More ominous, perhaps, the American legal system takes few prisoners. While acquittal of the McDougals and Mr Jim Guy Tucker was still possible, others compromised in the case may have preferred to stay silent. Now, they may conclude that their best chance of avoiding a lengthy jail term is to co-operate with Mr Starr and incriminate others. This could be the calculation of Mr Tucker, who resigned as governor after the verdicts were read.

In the shorter political term, the verdicts spell only trouble for the Clintons - reinforcing the dynamic of what has been shaping up as a particularly nasty election campaign. All along, the problem for the Republicans and Bob Dole, the party's presumptive nominee, has been to find a way of convincing voters not to hand Mr Clinton a second term. Thus far they have had precious few openings; the economy is growing at a decent clip, inflation is under control, foreign policy mishaps have been avoided, and the President has co-opted popular Republican policies.

Above all, after mistakes that led to the 1994 mid-term election disaster, he has finally given the impression of getting the hang of the job. His opponents therefore have to go after Mr Clinton on the "character" issues of Whitewater, alleged philandering and the Vietnam draft, controversies that have dogged him since 1992.

The latest developments offer a truckload of new ammunition. As his aides ceaselessly point out, Mr Clinton was not involved. But a court of law has now found that Mr Tucker, his successor as governor of Arkansas, and the McDougals, his former business cronies, were crooks. New Congressional scrutiny of Whitewater and other unflattering episodes involving the Clintons, such as the sacking of the White House travel office staff in 1993, is inevitable.Mr Dole himself is taking the high road, refusing to cast judgement. Not so his henchmen, most notably Alfonse D'Amato, the combative New York Republican who chairs the Senate Banking Committee.

The committee had been due to wrap up its 18-month- long Whitewater probe next month, but Republicans will almost certainly seek to extend it.
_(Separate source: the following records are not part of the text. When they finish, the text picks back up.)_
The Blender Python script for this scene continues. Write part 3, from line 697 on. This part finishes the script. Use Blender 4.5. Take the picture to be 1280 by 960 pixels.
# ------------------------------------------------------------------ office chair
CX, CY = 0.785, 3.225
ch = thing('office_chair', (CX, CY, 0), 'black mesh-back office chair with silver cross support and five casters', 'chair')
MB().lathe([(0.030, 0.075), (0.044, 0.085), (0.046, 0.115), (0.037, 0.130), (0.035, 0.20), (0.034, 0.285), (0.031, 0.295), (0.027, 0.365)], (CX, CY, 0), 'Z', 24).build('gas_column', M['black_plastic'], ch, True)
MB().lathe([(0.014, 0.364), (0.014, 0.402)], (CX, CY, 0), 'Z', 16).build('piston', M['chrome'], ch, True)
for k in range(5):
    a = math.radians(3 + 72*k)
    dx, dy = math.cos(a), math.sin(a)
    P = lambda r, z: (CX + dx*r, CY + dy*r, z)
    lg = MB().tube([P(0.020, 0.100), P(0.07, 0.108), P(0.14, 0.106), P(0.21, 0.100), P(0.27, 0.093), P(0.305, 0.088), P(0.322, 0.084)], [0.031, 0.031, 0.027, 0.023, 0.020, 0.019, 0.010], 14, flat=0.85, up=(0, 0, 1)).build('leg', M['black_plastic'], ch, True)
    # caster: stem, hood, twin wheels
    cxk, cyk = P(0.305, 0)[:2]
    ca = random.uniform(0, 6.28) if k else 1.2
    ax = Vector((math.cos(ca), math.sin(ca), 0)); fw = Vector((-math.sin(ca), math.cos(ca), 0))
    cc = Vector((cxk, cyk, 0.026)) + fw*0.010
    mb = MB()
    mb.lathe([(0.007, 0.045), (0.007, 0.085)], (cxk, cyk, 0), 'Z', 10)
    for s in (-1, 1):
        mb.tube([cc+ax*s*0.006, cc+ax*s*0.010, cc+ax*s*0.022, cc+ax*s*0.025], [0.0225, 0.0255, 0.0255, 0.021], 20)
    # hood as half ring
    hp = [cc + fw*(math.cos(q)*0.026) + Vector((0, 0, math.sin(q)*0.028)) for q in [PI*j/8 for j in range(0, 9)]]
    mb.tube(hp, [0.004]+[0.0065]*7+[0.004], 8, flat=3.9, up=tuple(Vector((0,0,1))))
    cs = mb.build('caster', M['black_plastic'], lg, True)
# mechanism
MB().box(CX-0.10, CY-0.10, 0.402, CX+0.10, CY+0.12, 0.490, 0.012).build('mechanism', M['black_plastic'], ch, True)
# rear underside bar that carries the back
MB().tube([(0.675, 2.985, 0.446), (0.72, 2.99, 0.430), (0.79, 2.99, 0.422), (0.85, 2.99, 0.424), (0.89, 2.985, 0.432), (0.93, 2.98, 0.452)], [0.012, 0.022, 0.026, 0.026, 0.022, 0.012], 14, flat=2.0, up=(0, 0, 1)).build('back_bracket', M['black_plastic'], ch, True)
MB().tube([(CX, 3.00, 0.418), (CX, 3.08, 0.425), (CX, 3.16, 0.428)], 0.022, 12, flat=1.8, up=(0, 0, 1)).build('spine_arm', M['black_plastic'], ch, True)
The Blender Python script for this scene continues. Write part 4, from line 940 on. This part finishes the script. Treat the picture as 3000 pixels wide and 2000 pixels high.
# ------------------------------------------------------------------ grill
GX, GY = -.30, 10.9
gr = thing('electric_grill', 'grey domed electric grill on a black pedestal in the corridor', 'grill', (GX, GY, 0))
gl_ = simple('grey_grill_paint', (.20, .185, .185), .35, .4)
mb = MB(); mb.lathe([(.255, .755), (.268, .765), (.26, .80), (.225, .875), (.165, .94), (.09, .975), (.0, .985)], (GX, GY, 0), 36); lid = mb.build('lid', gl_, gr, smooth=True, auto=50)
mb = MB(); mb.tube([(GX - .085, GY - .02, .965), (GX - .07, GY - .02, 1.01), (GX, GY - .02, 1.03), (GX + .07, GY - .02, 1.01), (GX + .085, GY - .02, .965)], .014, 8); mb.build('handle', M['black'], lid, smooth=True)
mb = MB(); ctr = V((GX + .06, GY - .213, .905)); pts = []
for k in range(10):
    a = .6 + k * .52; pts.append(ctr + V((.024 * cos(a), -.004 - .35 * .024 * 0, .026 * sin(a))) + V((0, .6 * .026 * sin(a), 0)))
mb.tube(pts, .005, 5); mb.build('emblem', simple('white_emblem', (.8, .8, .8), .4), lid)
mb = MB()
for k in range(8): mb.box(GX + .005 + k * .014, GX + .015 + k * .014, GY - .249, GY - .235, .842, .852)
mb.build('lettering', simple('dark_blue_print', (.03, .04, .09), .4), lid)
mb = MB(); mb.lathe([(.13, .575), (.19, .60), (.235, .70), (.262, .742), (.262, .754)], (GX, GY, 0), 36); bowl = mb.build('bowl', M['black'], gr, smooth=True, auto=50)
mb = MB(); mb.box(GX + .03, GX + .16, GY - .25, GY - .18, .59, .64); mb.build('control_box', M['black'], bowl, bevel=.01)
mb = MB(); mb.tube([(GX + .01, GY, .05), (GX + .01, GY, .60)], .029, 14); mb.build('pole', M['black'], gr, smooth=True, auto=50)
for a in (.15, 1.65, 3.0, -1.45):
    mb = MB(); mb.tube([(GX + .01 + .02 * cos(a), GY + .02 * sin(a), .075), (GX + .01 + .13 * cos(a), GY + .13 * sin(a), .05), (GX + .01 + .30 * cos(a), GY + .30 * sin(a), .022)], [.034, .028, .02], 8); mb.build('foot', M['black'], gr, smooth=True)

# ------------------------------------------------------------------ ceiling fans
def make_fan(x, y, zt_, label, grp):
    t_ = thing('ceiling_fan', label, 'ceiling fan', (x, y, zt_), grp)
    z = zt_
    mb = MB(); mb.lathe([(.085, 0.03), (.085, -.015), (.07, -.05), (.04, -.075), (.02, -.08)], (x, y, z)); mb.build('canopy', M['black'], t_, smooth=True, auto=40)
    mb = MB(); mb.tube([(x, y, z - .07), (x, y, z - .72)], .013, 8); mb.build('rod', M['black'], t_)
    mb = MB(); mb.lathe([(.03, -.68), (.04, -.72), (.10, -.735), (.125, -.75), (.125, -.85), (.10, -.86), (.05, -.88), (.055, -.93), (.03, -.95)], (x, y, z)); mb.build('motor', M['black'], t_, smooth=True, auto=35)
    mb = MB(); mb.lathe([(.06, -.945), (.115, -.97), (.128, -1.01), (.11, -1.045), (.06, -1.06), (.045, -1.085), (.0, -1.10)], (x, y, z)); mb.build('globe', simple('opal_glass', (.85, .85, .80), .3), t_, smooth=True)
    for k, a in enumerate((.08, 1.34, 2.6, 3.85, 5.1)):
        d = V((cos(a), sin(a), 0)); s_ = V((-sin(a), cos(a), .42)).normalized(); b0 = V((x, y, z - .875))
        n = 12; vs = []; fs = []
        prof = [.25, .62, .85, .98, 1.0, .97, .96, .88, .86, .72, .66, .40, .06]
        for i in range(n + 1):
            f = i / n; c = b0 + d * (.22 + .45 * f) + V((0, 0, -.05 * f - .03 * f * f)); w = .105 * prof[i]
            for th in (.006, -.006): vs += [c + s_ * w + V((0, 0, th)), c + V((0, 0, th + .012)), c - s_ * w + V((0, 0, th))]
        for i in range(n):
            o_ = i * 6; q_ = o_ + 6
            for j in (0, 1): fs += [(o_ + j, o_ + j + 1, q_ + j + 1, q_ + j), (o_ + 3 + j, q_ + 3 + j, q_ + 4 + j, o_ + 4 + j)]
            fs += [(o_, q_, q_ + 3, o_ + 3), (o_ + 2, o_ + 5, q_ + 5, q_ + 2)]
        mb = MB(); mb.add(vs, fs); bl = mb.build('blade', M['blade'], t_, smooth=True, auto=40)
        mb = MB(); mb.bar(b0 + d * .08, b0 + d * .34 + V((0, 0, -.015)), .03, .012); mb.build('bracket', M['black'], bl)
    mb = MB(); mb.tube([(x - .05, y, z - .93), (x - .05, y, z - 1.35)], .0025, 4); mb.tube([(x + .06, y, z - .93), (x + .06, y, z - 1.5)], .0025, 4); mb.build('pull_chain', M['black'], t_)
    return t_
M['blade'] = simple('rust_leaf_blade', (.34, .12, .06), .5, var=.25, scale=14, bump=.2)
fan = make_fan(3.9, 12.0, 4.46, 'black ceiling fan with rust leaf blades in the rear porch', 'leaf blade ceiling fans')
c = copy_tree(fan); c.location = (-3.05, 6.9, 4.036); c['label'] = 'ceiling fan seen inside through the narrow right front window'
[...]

The convictions showed "the depth of the Whitewater tragedy", Senator D'Amato said yesterday on ABC's Good Morning America programme.

Small comfort for the White House were the words of jurors after the trial, variously describing the President's videotaped testimony as "magnificent" and asserting that there were no grounds to pursue investigation of the Clintons.

There are few illusions about Republican tactics. "Everything - including the kitchen sink - will be thrown at us," said Mrs Clinton.